§ **Exercise brief**: Tally the lines in the listing below that include "part". Answer with the count and nothing more.

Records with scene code
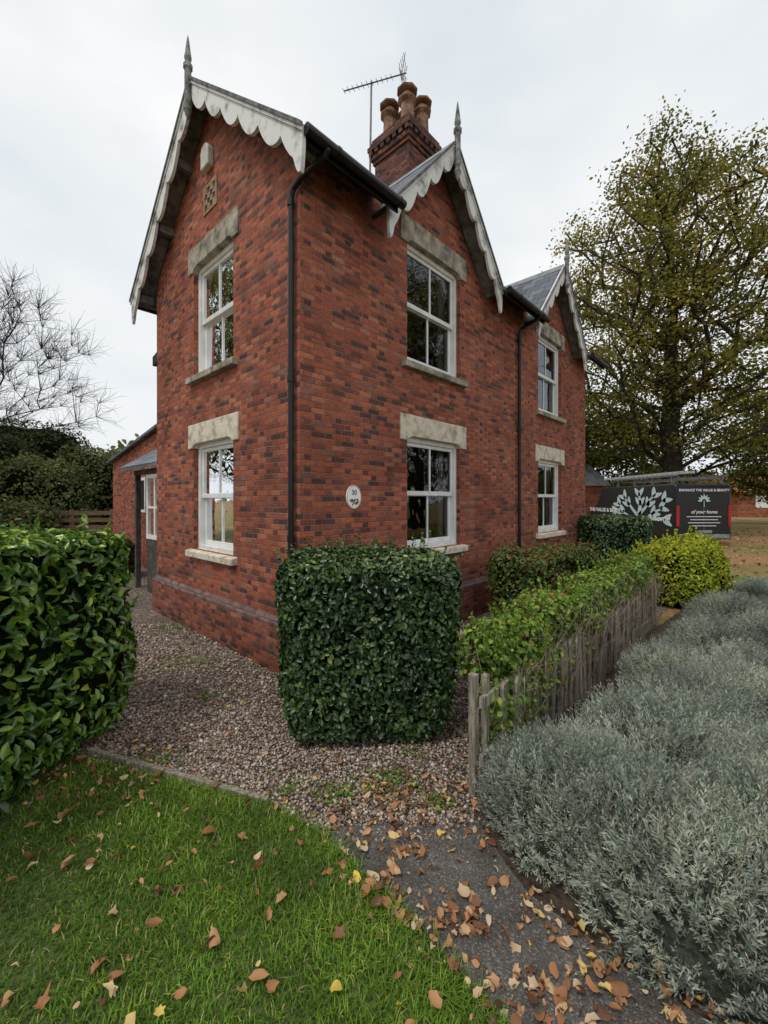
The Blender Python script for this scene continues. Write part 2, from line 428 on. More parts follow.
def text_mesh(name, body, size, mat, parent, loc, rot, align='CENTER', ext=0.002, shear=0.0, bold=0.0, sx=1.0):
    cu = bpy.data.curves.new(name, 'FONT'); cu.body = body; cu.size = size; cu.extrude = ext; cu.align_x = align; cu.align_y = 'CENTER'; cu.shear = shear; cu.offset = bold
    tmp = bpy.data.objects.new(name + '_tmp', cu); COL.objects.link(tmp)
    dg = bpy.context.evaluated_depsgraph_get()
    me = bpy.data.meshes.new_from_object(tmp.evaluated_get(dg))
    bpy.data.objects.remove(tmp); bpy.data.curves.remove(cu)
    me.name = name; me.materials.clear(); me.materials.append(mat)
    ob = bpy.data.objects.new(name, me); COL.objects.link(ob); ob.parent = parent; ob.location = loc; ob.rotation_euler = rot; ob.scale = (sx, 1, 1)
    return ob

# ---------------------------------------------------------------- HOUSE  (local x = long front, y = gable end depth)
YAW = math.radians(46.84)
house = empty('brick_house', (-0.757, 3.76, 0), YAW, 'two storey red brick Victorian cottage with scalloped white bargeboards', 'house')
L, W = 7.75, 3.62
mR = lambda a, d, z: (a, d, z)
mL = lambda a, d, z: (d, a, z)
RC = 1.81
GC = (2.12, 5.80)
wins = [('R', 1.5, 2.62, 1.05, 2.4), ('R', 1.5, 2.62, 3.28, 4.7), ('R', 5.18, 6.3, 1.05, 2.4), ('R', 5.18, 6.3, 3.28, 4.7),
        ('L', 1.25, 2.3, 1.03, 2.36), ('L', 1.25, 2.3, 3.22, 4.6)]

wall = MB()
def facade(poly, holes, mp, dep=0.1):
    loops = [[Vector((a, z, 0)) for a, z in poly]] + [[Vector((a, z, 0)) for a, z in ((h[0], h[2]), (h[0], h[3]), (h[1], h[3]), (h[1], h[2]))] for h in holes]
    tris = tessellate_polygon(loops); flat = [p for l in loops for p in l]
    wall.add([mp(p.x, 0, p.y) for p in flat], [tuple(x) for x in tris], 0)
    for a0, a1, z0, z1 in holes:
        c = [(a0, z0), (a1, z0), (a1, z1), (a0, z1)]
        wall.add([mp(a, 0, z) for a, z in c] + [mp(a, dep, z) for a, z in c], [(i, (i + 1) % 4, (i + 1) % 4 + 4, i + 4) for i in range(4)], 0)
        q = [(a0 - .25, z0 - .1), (a1 + .25, z0 - .1), (a1 + .25, z1 + .1), (a0 - .25, z1 + .1)]
        wall.add([mp(a, dep + .04, z) for a, z in q] + [mp(a, dep + 0.75, z) for a, z in q],
                 [(i, (i + 1) % 4, (i + 1) % 4 + 4, i + 4) for i in range(4)] + [(4, 5, 6, 7)], 1)
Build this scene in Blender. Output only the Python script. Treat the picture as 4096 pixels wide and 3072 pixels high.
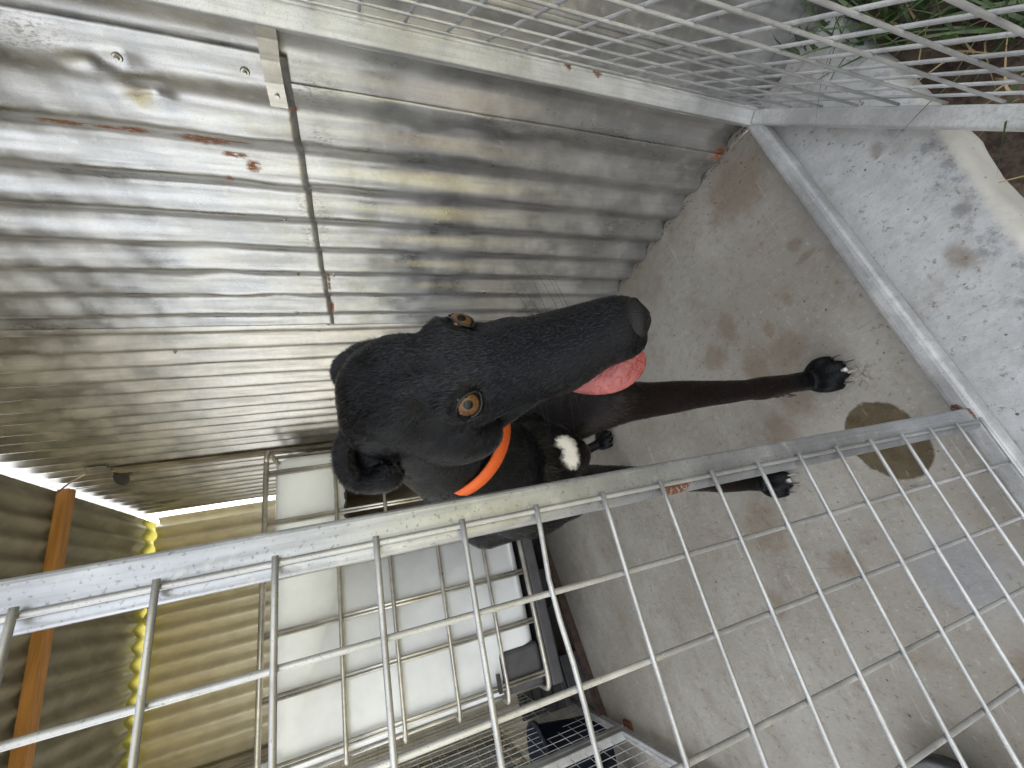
import bpy, bmesh, math, random
import numpy as np
from mathutils import Vector, Matrix
random.seed(7); rng = np.random.default_rng(7)
for o in list(bpy.data.objects): bpy.data.objects.remove(o)
S = bpy.context.scene; C = S.collection
# ------------------------------------------------------------------ camera, world, sun, exposure
cam_d = bpy.data.cameras.new('camera'); cam = bpy.data.objects.new('camera', cam_d); C.objects.link(cam); S.camera = cam
RM = ((-0.2185003,0.8897252,-0.4008075),(-0.2767286,-0.4503655,-0.8488770),(-0.9357772,-0.0745650,0.3446174))
cam.matrix_world = Matrix(((RM[0][0], RM[0][1], RM[0][2], 0), (RM[1][0], RM[1][1], RM[1][2], 0), (RM[2][0], RM[2][1], RM[2][2], 0.762), (0, 0, 0, 1)))
cam_d.sensor_width = 36; cam_d.lens = 36 * 1580 / 4096; cam_d.clip_start = 0.01; cam_d.clip_end = 1000
cam_d.dof.use_dof = True; cam_d.dof.focus_distance = 0.36; cam_d.dof.aperture_fstop = 40
EL, AZ = math.radians(50), math.radians(12)
W = bpy.data.worlds.new('World'); S.world = W; W.use_nodes = True
wn = W.node_tree.nodes; bg = wn['Background']
sky = wn.new('ShaderNodeTexSky'); sky.sky_type = 'NISHITA'; sky.sun_disc = False
sky.sun_elevation = EL; sky.sun_rotation = AZ; sky.air_density = 1.2; sky.dust_density = 3.0
hs = wn.new('ShaderNodeHueSaturation'); hs.inputs['Saturation'].default_value = .24; W.node_tree.links.new(sky.outputs[0], hs.inputs['Color']); W.node_tree.links.new(hs.outputs[0], bg.inputs[0]); bg.inputs[1].default_value = 0.15
sun_d = bpy.data.lights.new('sun', 'SUN'); sun_d.energy = 4.0; sun_d.angle = math.radians(0.5); sun_d.color = (1, .95, .86)
sun = bpy.data.objects.new('sun', sun_d); C.objects.link(sun)
sd = Vector((math.sin(AZ) * math.cos(EL), math.cos(AZ) * math.cos(EL), math.sin(EL)))
sun.rotation_euler = sd.to_track_quat('Z', 'Y').to_euler()
S.view_settings.view_transform = 'Standard'; S.view_settings.look = 'None'
S.view_settings.exposure = 2.35; S.view_settings.gamma = 1.0
S.render.engine = 'CYCLES'; S.cycles_curves.shape = 'THICK'; S.cycles.max_bounces = 10; S.cycles.diffuse_bounces = 6

# ------------------------------------------------------------------ helpers
def link(name, me, mat=None, parent=None):
    o = bpy.data.objects.new(name, me); C.objects.link(o)
    if mat: me.materials.append(mat)
    if parent: o.parent = parent
    return o
def tag(o, label=None, cat=None, group=None, kind=None):
    if label: o['label'] = label
    if cat: o['category'] = cat
    if group: o['group'] = group
    if kind: o['kind'] = kind
    return o
def thing(name, label, cat, group=None, loc=(0, 0, 0)):
    o = bpy.data.objects.new(name, None); C.objects.link(o); o.empty_display_size = .1; o.location = loc
    return tag(o, label, cat, group)
def mesh(vs, fs, smooth=True):
    me = bpy.data.meshes.new('m'); me.from_pydata([tuple(v) for v in vs], [], fs); me.update()
    if smooth: me.polygons.foreach_set('use_smooth', [True] * len(me.polygons))
    return me
def bm_mesh(bm, smooth=False):
    bmesh.ops.recalc_face_normals(bm, faces=bm.faces[:])
    me = bpy.data.meshes.new('m'); bm.to_mesh(me); bm.free()
    if smooth: me.polygons.foreach_set('use_smooth', [True] * len(me.polygons))
    return me
def box_bm(lo, hi, bev=0.0, seg=2, M=None, bm=None):
    b = bmesh.new(); bmesh.ops.create_cube(b, size=1)
    for v in b.verts:
        for k in range(3): v.co[k] = lo[k] + (v.co[k] + .5) * (hi[k] - lo[k])
    if bev: bmesh.ops.bevel(b, geom=b.edges[:], offset=bev, segments=seg, affect='EDGES', profile=.5)
    if M is not None: b.transform(M)
    if bm is None: return b
    me = bpy.data.meshes.new('t'); b.to_mesh(me); b.free(); bm.from_mesh(me); bpy.data.meshes.remove(me); return bm
def box(name, lo, hi, mat, parent=None, bev=0.0, M=None, smooth=False):
    return link(name, bm_mesh(box_bm(lo, hi, bev, 3, M), smooth), mat, parent)
def tube_geo(pts, r, n=8, vs=None, fs=None, cap=True):
    if vs is None: vs, fs = [], []
    pts = [Vector(p) for p in pts]; rs = r if hasattr(r, '__len__') else [r] * len(pts)
    t0 = (pts[1] - pts[0]).normalized(); a = t0.orthogonal().normalized(); base = len(vs)
    for i, p in enumerate(pts):
        t = (pts[min(i + 1, len(pts) - 1)] - pts[max(i - 1, 0)]).normalized()
        a = (a - t * a.dot(t)).normalized(); b = t.cross(a)
        for k in range(n):
            an = 2 * math.pi * k / n; vs.append(p + (a * math.cos(an) + b * math.sin(an)) * rs[i])
    for i in range(len(pts) - 1):
        for k in range(n):
            q = base + i * n; fs.append((q + k, q + (k + 1) % n, q + n + (k + 1) % n, q + n + k))
    if cap:
        fs.append(tuple(base + k for k in reversed(range(n)))); q = base + (len(pts) - 1) * n; fs.append(tuple(q + k for k in range(n)))
    return vs, fs
def tube(name, pts, r, mat, parent=None, n=8):
    vs, fs = tube_geo(pts, r, n); return link(name, mesh(vs, fs), mat, parent)
def evaluated(o):
    dg = bpy.context.evaluated_depsgraph_get(); dg.update()
    return bpy.data.meshes.new_from_object(o.evaluated_get(dg))

# ------------------------------------------------------------------ material helpers
def newmat(name):
    m = bpy.data.materials.new(name); m.use_nodes = True
    nt = m.node_tree; return m, nt, nt.nodes['Principled BSDF']
class G:
    def __init__(s, nt): s.nt = nt; s.n = nt.nodes; s.l = nt.links; s.geo = s.n.new('ShaderNodeNewGeometry').outputs['Position']
    def put(s, sock, v):
        if hasattr(v, 'is_output') or isinstance(v, bpy.types.NodeSocket): s.l.new(v, sock)
        else: sock.default_value = v
    def noise(s, scale, detail=4, rough=.6, vec=None, stretch=None, dist=0, off=(0, 0, 0)):
        v = vec or s.geo
        if stretch:
            mp = s.n.new('ShaderNodeMapping'); s.l.new(v, mp.inputs[0]); mp.inputs['Scale'].default_value = stretch; mp.inputs['Location'].default_value = off; v = mp.outputs[0]
        t = s.n.new('ShaderNodeTexNoise'); s.l.new(v, t.inputs['Vector']); t.inputs['Scale'].default_value = scale
        t.inputs['Detail'].default_value = detail; t.inputs['Roughness'].default_value = rough; t.inputs['Distortion'].default_value = dist
        return t.outputs['Fac']
    def voro(s, scale, vec=None, feature='F1', out='Distance'):
        t = s.n.new('ShaderNodeTexVoronoi'); t.feature = feature; s.l.new(vec or s.geo, t.inputs['Vector']); t.inputs['Scale'].default_value = scale
        return t.outputs[out]
    def math(s, op, a, b=0.5, clamp=False):
        t = s.n.new('ShaderNodeMath'); t.operation = op; t.use_clamp = clamp; s.put(t.inputs[0], a); s.put(t.inputs[1], b); return t.outputs[0]
    def ramp(s, v, a, b, lo=0., hi=1.):
        t = s.n.new('ShaderNodeMapRange'); s.put(t.inputs[0], v); t.inputs[1].default_value = a; t.inputs[2].default_value = b; t.inputs[3].default_value = lo; t.inputs[4].default_value = hi; t.interpolation_type = 'SMOOTHSTEP'; return t.outputs[0]
    def mix(s, f, a, b):
        t = s.n.new('ShaderNodeMix'); t.data_type = 'RGBA'; s.put(t.inputs[0], f); s.put(t.inputs[6], a if not isinstance(a, tuple) else a + (1,)); s.put(t.inputs[7], b if not isinstance(b, tuple) else b + (1,)); return t.outputs[2]
    def bump(s, h, strength, dist=.001, nrm=None):
        t = s.n.new('ShaderNodeBump'); t.inputs['Strength'].default_value = strength; t.inputs['Distance'].default_value = dist; s.put(t.inputs['Height'], h)
        if nrm: s.l.new(nrm, t.inputs['Normal'])
        return t.outputs[0]
    def spot(s, c, r, warp=.5, wscale=60., edge=.3):
        # soft ellipse at world position c with radii r and a noisy outline
        mp = s.n.new('ShaderNodeVectorMath'); mp.operation = 'SUBTRACT'; s.l.new(s.geo, mp.inputs[0]); mp.inputs[1].default_value = c
        sc = s.n.new('ShaderNodeVectorMath'); sc.operation = 'DIVIDE'; s.l.new(mp.outputs[0], sc.inputs[0]); sc.inputs[1].default_value = r
        ln = s.n.new('ShaderNodeVectorMath'); ln.operation = 'LENGTH'; s.l.new(sc.outputs[0], ln.inputs[0])
        if warp:
            nz = s.cache(wscale); d = s.math('ADD', ln.outputs['Value'], s.math('MULTIPLY', s.math('SUBTRACT', nz, .5), warp * 2))
        else: d = ln.outputs['Value']
        return s.ramp(d, 1 + edge, 1 - edge)
    def cache(s, sc):
        if not hasattr(s, 'cc'): s.cc = {}
        if sc not in s.cc: s.cc[sc] = s.noise(sc, 5, .65)
        return s.cc[sc]
    def spots(s, L, **k):
        out = None
        for c, r in L:
            q = s.spot(c, r, **k); out = q if out is None else s.math('MAXIMUM', out, q)
        return out

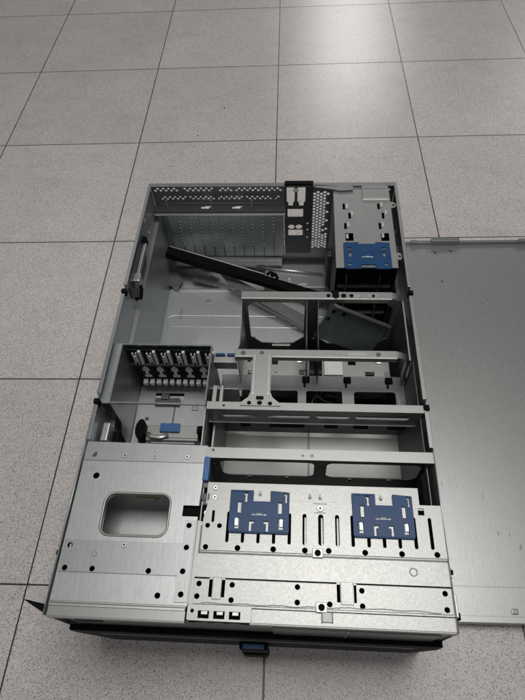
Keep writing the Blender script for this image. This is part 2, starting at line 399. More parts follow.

§ **Solved exercise**: 2